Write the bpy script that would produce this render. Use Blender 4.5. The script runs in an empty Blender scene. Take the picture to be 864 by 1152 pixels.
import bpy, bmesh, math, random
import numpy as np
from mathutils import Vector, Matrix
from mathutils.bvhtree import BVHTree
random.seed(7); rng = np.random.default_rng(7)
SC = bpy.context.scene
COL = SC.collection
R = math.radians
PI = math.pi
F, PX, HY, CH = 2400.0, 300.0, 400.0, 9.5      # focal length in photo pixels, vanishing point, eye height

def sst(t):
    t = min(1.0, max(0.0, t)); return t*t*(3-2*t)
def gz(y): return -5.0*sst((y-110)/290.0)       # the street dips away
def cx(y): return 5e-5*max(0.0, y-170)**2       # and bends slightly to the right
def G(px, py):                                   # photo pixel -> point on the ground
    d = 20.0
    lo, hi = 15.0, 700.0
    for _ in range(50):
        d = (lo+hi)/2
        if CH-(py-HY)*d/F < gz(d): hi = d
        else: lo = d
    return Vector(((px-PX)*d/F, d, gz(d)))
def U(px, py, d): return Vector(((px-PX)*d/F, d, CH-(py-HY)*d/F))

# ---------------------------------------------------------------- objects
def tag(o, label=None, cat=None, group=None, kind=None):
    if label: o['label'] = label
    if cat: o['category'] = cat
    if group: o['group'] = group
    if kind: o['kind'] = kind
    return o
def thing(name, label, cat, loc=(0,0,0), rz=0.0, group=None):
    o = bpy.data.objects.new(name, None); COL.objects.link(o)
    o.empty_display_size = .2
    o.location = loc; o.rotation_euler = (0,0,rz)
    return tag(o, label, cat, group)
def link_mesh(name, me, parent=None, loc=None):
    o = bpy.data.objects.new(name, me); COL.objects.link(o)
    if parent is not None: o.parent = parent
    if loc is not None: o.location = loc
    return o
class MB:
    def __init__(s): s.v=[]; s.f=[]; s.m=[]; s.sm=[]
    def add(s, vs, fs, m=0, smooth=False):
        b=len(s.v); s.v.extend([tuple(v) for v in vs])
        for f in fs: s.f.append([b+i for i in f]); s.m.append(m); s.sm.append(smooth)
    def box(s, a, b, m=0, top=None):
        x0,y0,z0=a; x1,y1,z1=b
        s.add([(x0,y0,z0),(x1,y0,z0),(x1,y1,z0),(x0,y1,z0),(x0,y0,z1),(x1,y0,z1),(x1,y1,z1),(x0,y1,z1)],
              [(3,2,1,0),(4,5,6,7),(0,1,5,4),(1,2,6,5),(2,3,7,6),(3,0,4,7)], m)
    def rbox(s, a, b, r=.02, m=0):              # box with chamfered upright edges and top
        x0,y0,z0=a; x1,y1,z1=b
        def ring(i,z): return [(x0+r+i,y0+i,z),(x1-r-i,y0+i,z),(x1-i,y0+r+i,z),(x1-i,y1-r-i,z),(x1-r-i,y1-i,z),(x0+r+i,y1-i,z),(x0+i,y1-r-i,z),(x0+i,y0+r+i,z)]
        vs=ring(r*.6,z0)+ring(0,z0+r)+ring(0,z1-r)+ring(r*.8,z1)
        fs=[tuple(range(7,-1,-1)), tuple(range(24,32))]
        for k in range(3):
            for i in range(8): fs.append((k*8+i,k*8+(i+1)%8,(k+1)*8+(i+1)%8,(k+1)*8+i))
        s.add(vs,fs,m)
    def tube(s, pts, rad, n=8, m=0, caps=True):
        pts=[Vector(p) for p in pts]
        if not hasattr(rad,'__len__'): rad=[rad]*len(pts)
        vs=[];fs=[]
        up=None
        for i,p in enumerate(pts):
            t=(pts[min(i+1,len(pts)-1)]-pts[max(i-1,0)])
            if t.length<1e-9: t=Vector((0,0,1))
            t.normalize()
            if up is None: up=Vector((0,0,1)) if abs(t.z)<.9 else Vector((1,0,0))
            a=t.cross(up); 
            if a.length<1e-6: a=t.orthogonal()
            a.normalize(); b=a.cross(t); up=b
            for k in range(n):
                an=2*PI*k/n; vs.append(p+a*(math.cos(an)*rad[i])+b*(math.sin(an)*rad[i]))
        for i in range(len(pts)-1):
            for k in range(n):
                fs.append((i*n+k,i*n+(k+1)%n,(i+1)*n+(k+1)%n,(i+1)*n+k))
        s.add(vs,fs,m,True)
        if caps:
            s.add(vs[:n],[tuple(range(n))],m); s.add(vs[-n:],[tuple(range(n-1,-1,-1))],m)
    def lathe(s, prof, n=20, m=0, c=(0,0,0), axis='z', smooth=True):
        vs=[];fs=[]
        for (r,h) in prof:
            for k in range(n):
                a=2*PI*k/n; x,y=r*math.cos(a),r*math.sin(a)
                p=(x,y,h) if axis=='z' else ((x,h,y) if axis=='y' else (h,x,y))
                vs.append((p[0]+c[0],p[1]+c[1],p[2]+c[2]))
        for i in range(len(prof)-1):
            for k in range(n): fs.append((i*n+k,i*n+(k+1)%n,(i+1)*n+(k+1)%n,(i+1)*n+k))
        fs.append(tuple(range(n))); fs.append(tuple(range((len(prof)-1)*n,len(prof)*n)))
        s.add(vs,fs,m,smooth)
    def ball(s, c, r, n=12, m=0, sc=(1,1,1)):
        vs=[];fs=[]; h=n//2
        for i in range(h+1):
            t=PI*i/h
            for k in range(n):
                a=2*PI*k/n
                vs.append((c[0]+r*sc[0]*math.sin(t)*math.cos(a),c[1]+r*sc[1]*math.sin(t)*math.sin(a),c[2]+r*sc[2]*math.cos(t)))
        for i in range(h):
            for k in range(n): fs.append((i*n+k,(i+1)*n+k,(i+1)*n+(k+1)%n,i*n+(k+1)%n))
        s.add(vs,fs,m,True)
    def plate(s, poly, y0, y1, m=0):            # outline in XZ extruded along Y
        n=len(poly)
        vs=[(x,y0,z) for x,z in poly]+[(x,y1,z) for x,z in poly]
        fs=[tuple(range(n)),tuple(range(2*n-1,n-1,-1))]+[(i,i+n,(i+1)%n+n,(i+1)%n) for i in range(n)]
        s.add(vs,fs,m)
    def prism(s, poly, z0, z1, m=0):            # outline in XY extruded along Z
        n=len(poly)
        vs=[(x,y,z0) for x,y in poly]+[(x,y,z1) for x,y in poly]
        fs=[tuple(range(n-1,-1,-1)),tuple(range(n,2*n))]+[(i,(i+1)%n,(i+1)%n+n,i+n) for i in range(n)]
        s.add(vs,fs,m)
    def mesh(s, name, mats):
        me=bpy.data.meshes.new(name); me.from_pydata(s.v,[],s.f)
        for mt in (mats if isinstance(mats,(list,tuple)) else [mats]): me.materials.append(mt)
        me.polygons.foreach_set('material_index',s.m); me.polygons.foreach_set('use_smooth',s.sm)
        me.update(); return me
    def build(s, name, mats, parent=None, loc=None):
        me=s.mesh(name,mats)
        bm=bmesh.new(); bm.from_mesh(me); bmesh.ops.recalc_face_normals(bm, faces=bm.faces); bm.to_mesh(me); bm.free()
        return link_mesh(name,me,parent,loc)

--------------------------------

PROBLEM DETAILS
Each line from the start of the listing above through the line containing "def U(px, py, d): return" should be copied exactly, please, with no other lines added.

EXERCISE RESULT
Write the bpy script that would produce this render. Use Blender 4.5. The script runs in an empty Blender scene. Take the picture to be 864 by 1152 pixels.
import bpy, bmesh, math, random
import numpy as np
from mathutils import Vector, Matrix
from mathutils.bvhtree import BVHTree
random.seed(7); rng = np.random.default_rng(7)
SC = bpy.context.scene
COL = SC.collection
R = math.radians
PI = math.pi
F, PX, HY, CH = 2400.0, 300.0, 400.0, 9.5      # focal length in photo pixels, vanishing point, eye height

def sst(t):
    t = min(1.0, max(0.0, t)); return t*t*(3-2*t)
def gz(y): return -5.0*sst((y-110)/290.0)       # the street dips away
def cx(y): return 5e-5*max(0.0, y-170)**2       # and bends slightly to the right
def G(px, py):                                   # photo pixel -> point on the ground
    d = 20.0
    lo, hi = 15.0, 700.0
    for _ in range(50):
        d = (lo+hi)/2
        if CH-(py-HY)*d/F < gz(d): hi = d
        else: lo = d
    return Vector(((px-PX)*d/F, d, gz(d)))
def U(px, py, d): return Vector(((px-PX)*d/F, d, CH-(py-HY)*d/F))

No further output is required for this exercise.